International Students Frustrated by Express Entry

The launch of Express Entry last month has left many international students in difficult positions. The new system has made it harder for foreign students to become permanent residents because they will be ranked against other economic immigrants.

Express Entry is used to manage applications for permanent residence under the the Federal Skilled Worker Program, the Federal Skilled Trades Program, and the Canadian Experience Class. Provinces and territories can also recruit candidates from the system through their Provincial Nominee Programs.

Those who meet the criteria of one of the immigration programs mentioned above will be accepted into a pool of candidates. Candidates will be ranked against others in the pool using a point-based system. The highest-ranking candidates in the pool will be invited to apply for permanent residence. A huge number of points - 600 out of a total of 1,200 - are awarded to those with a job offer or nomination from a province.

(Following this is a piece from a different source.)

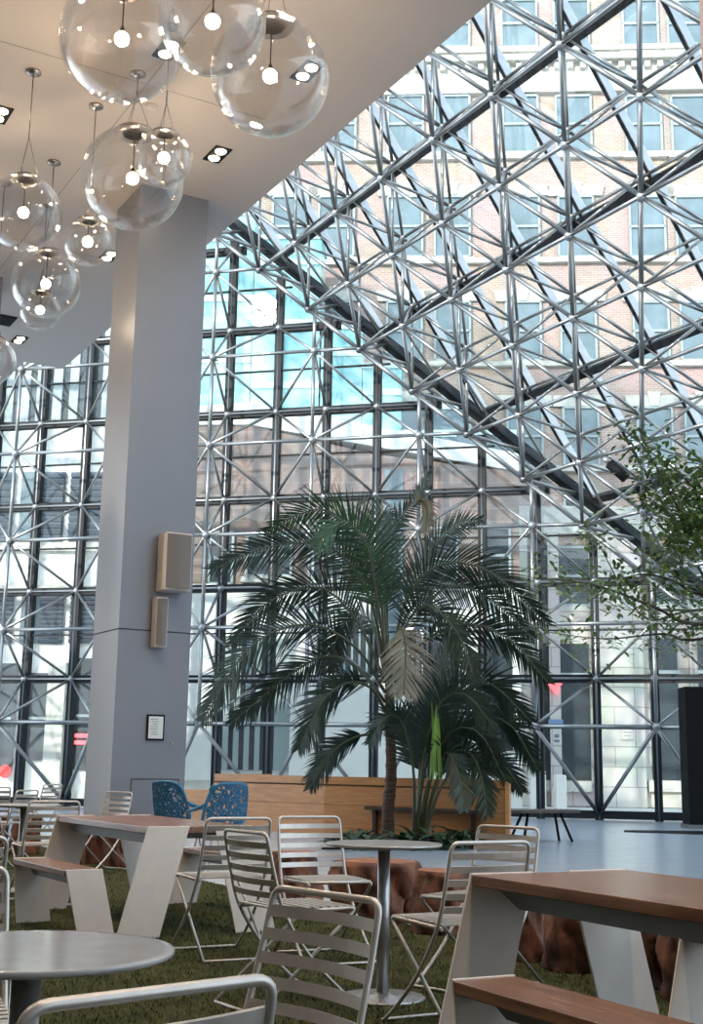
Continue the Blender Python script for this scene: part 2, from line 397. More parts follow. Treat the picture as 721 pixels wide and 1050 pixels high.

Under the former system, international students who had obtained sufficient skilled work experience could apply directly for permanent residence through the Canadian Experience Program.

Canada welcomed a record number of foreign students in 2014. Many of whom were drawn to Canada by the possibility of obtaining permanent residence. Express Entry has now made permanent residency an uncertainty for international students because they will be selected from a pool of candidates and be ranked against other prospective immigrants.

The new system risks turning away international students who contribute to the economy by paying high international student fees as well as purchasing Canadian goods and services. Citizenship and Immigration Canada (CIC) estimates that foreign students contribute more than $8 billion to the Canadian economy annually.